Agnès Gruda ne déçoit pas ses lecteurs avec Onze petites trahisons, son premier recueil de nouvelles. Tout en finesse, intelligent et tendre, sans complaisance, le livre de la rigoureuse journaliste fait mouche. Son saut dans la fiction nous ravit.
Gruda est une observatrice impitoyable, conteuse-née, dotée de cette capacité de synthèse indispensable à qui veut écrire des nouvelles. Ses petites trahisons sont les petites veuleries que nous connaissons bien, hélas, et dont nous nous rendons tous coupables, un jour ou l’autre.

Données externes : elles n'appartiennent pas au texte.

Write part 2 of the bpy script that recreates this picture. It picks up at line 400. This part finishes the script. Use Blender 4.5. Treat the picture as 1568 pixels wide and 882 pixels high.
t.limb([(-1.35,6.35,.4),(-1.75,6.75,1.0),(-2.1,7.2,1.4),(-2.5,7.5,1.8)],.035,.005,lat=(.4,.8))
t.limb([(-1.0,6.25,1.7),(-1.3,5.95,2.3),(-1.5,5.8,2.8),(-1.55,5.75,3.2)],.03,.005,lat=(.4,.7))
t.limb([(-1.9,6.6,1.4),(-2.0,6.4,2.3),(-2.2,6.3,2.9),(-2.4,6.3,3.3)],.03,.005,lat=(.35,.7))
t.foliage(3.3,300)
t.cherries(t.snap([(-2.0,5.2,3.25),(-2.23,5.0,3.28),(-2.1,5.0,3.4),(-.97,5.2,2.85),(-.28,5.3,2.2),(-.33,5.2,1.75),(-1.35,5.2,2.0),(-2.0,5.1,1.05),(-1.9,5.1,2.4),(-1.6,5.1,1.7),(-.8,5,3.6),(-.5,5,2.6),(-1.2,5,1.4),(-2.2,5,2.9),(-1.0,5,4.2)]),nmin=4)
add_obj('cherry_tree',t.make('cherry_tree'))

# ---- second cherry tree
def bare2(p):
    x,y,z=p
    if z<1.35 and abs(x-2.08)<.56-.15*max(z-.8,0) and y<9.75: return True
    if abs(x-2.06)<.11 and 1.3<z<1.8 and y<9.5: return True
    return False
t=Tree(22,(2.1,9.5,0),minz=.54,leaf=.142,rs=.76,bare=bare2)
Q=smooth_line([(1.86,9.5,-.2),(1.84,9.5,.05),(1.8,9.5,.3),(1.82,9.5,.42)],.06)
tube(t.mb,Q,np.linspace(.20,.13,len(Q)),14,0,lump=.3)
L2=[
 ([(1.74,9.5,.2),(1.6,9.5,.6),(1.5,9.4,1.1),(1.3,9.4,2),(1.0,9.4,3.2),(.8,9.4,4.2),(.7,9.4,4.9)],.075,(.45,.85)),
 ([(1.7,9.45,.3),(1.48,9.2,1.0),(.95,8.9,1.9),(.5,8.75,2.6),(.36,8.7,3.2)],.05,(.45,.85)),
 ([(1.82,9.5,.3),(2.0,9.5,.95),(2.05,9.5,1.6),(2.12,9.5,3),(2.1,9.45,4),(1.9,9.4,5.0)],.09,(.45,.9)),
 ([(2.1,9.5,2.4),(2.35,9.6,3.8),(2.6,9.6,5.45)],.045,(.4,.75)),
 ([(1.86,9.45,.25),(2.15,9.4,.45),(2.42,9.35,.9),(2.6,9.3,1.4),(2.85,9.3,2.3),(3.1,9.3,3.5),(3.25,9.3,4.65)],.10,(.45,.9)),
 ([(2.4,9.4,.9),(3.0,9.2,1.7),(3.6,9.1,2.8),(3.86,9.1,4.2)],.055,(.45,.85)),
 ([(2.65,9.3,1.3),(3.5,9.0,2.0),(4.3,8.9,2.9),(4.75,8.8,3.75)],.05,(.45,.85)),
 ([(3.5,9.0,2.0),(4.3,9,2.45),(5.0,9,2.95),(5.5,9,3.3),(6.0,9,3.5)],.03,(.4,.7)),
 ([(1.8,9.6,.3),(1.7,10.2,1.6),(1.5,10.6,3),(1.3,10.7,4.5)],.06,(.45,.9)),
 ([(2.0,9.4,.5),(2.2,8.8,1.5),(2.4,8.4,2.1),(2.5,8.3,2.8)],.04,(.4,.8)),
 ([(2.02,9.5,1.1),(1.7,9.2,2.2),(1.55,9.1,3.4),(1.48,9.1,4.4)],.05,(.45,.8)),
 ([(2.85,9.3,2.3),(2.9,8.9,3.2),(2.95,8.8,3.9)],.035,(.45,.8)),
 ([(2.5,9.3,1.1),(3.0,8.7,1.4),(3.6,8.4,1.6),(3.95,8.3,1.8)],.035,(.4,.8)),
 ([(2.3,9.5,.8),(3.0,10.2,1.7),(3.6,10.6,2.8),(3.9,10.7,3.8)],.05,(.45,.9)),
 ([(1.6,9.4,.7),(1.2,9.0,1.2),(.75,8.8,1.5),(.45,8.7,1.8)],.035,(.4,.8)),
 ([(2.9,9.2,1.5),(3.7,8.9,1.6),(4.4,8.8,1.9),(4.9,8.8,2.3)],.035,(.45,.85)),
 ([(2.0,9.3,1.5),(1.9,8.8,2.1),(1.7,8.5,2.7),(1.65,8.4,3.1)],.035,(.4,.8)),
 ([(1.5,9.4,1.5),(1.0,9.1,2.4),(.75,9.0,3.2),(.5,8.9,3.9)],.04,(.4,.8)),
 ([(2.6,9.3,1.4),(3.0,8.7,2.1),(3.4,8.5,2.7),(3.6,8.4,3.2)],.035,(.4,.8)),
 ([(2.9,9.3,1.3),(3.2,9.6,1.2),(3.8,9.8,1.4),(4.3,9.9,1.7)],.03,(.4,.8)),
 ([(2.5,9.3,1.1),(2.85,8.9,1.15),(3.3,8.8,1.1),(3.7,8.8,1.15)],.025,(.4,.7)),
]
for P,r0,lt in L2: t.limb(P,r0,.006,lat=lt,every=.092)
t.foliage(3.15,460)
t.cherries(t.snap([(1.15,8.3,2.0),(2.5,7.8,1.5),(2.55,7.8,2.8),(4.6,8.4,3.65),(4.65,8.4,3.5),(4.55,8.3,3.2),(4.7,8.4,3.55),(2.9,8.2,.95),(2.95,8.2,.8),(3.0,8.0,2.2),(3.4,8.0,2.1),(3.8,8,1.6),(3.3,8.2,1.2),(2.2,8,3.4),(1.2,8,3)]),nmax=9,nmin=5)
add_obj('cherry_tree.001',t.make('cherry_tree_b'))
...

Par jalousie parfois, comme dans « L’attente », drame réaliste qui se joue entre un frère et une sœur au soir de la vie de leur mère. « Moi, je suis celle qui observe les autres. Jamais celle que l’on voit. » Ou encore par lâche négligence, comme dans « Des nouvelles de la haine », récit d’une journaliste de guerre, lors des conflits de 1992-1995, en ex-Yougoslavie. Comme plusieurs, la protagoniste a cherché « à comprendre les raisons qui avaient fait basculer la Yougoslavie dans une rage meurtrière ». Des années plus tard, une lettre retrouvée lui rappelle la promesse faite jadis de s’occuper du rapatriement au Canada d’un adolescent serbo-musulman. Promesse par ailleurs jamais tenue. « Ça ne sert à rien de remuer le passé », conclut-elle avec désinvolture en jetant la lettre retrouvée dans un carton qu’elle ne rouvrira jamais.
Qui ou quoi peut-on trahir? La parole donnée, un idéal ou un ami. Par paresse, par égoïsme, par nonchalance ou pire par indifférence. L’auteure fait un habile et courageux tour d’horizon de ces tristes constats, qu’elle campe bien dans la réalité du Québec d’aujourd’hui. Même lorsqu’elle élargit son terrain de jeux et nous amène vers d’autres pays. Ou lorsque, avec finesse, elle introduit dans une histoire les problématiques d’intégration des Néo-Québécois.
Gruda a été finaliste aux Prix du Gouverneur général 2010, en fort bonne compagnie d’ailleurs, en plus de remporter le prix Adrienne-Choquette 2011. On ne peut que la féliciter.